Submitted Monday in the District Court for Travis County, the lawsuit accuses the city of withholding documents such as emails from the Attorney General’s investigation, in violation of the Texas Public Information Act.

“The public has an interest in the information,” the lawsuit states. “The information sought by the Attorney General relates to the City of San Antonio’s decision to exclude Chick-fil-A from a public contract because of the sincerely held religious beliefs of its owners, and despite the fact that Chick-fil-A has a long and undisputed track record of serving its customers without bias or discrimination.”

“If the City prevails here, then the public would be precluded from ever requesting any information whenever a government actor says that there may be a legal dispute at some point. This would, in practice, effectively eliminate the Public Information Act by creating an unlimited exception.”

Ken Paxton

In a statement released Monday, Paxton argued that San Antonio’s refusal to comply with his Public Information Act request “only highlights its fear about allowing any sunshine on the religious bigotry that animated its decision.”

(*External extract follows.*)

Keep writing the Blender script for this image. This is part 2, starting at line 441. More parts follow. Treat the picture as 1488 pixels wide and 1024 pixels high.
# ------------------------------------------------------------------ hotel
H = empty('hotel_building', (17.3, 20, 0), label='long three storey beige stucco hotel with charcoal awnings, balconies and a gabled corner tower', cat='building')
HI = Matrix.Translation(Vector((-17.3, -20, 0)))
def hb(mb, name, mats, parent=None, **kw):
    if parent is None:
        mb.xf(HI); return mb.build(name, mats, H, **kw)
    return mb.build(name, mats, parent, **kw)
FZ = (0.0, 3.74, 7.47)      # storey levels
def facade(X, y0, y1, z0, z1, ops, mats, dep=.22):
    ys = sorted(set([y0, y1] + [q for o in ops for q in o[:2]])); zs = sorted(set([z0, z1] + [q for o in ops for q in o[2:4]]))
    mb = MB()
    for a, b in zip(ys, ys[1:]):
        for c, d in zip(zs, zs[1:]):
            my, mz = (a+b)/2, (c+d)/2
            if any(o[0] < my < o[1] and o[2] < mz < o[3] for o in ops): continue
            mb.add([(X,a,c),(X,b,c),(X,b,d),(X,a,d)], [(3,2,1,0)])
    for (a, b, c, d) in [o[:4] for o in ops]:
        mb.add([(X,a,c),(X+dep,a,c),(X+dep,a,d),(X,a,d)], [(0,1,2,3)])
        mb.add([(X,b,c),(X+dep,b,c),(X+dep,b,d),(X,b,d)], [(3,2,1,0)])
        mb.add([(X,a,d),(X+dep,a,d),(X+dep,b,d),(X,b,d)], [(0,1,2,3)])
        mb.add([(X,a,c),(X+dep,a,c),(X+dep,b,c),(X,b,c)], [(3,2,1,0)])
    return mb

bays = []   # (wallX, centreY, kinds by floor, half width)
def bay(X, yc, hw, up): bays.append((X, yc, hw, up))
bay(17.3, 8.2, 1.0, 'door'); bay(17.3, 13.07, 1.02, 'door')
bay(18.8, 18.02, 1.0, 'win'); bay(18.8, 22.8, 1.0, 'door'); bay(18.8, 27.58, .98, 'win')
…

San Antonio City Attorney Andy Segovia denounced Paxton’s overall investigation in a statement published by the Austin American-Statesman on Monday.

“It is clear from the strident comments in his press release that any ‘investigation’ would be a pretense to justify his own conclusions,” stated Segovia.

In March, the San Antonio City Council voted 6-4 to remove Chick-fil-A from a concession food agreement with San Antonio International Airport over the chicken sandwich chain’s ties to socially conservative Christian nonprofits and its owner’s opposition to gay marriage.

Councilman Roberto Treviño, who championed the removal of Chick-fil-A from the agreement, celebrated the vote result as an example of San Antonio becoming “a champion of equality and inclusion.”

“San Antonio is a city full of compassion, and we do not have room in our public facilities for a business with a legacy of anti-LGBTQ behavior,” said Treviño, as reported by NBC News.

Councilman and mayoral candidate Greg Brockhouse penned an open letter to Chick-fil-A owner Dan Cathy, apologizing for the decision.

“The recent actions of our City Council do not reflect the overwhelming belief in our City that you are a valued business and community partner,” wrote Brockhouse.

“In spite of the appearance of this decision, San Antonio is a welcoming City that values diversity, faith and inclusivity.”

In response to the outcry, Texas Attorney General Ken Paxton announced in late March that he was investigating if the city’s decision violated the First Amendment.

“The Constitution’s protection of religious liberty is somehow even better than Chick-fil-A’s chicken. Unfortunately, I have serious concerns that both are under assault at the San Antonio airport,” wrote Paxton in an official letter to San Antonio Mayor Ron Nirenberg.

“I have directed my office to open an investigation into whether the City’s action violates state law. I trust the City will fully cooperate with my investigation into this matter, and will abide by relevant federal and state laws in the future." 

Last month, the Federal Aviation Administration announced that it was launching its own investigation into whether Chick-fil-A was unlawfully discriminated against “due to the expression of the owner’s religious beliefs.”